Title: “Occupational Psychology professional practice issues”
Convenor: Noreen Tehrani, DOP Deputy Chair
Format: Townhall session
This session focuses on issues in professional practice. The townhall will start with discussion of safeguarding and supervision, both of which are important for safe and effective practice in occupational psychology.
Delegates are also encouraged to bring their own practice topics to the discussion, as well.
Safeguarding
Safeguarding of at-risk and vulnerable people is everyone’s business, and safeguarding issues can arise in many different settings. The level of knowledge and skill you require will vary depending on the nature of your work, however, all Occupational Psychologists need to be suitably equipped so that they can respond appropriately as part of meeting the Standards of Proficiency (HCPC).
Supervision
Supervision helps you to meet the requirements for your registration, enabling you as an autonomous professional to reflect, review and develop your practice, extend and enhance your learning, and also maintain your own wellbeing.
By taking part in the townhall, participants will:
Join our choir for 30 minutes
Arrangements are being made for an a cappella choir session with the help of a choral director.
We all have music in us, and this session will be open to all registered delegates.

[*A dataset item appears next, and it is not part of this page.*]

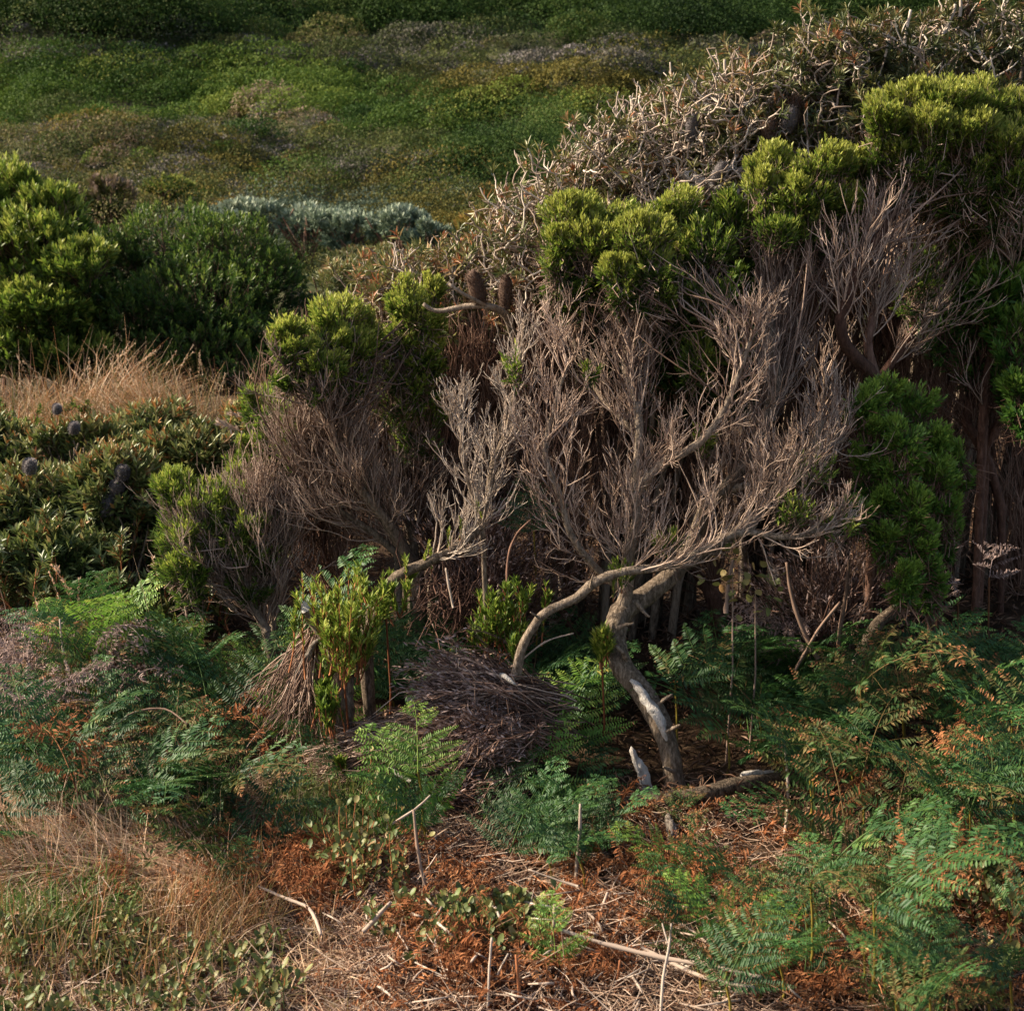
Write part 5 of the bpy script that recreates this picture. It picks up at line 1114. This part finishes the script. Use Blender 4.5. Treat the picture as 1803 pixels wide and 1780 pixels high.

So, whatever your level of experience or skill, come along and join in. This promises to be an enjoyable way to find out if singing could be good for your wellbeing and if taking part in choirs can help you build new relationships quickly and develop useful workplace skills, e.g. for collaboration!
DOP Member event
Following the close of the nested programme at 6pm, there will be a DOP Member networking event at a venue nearby starting at 6.30. This is open to all DOP members.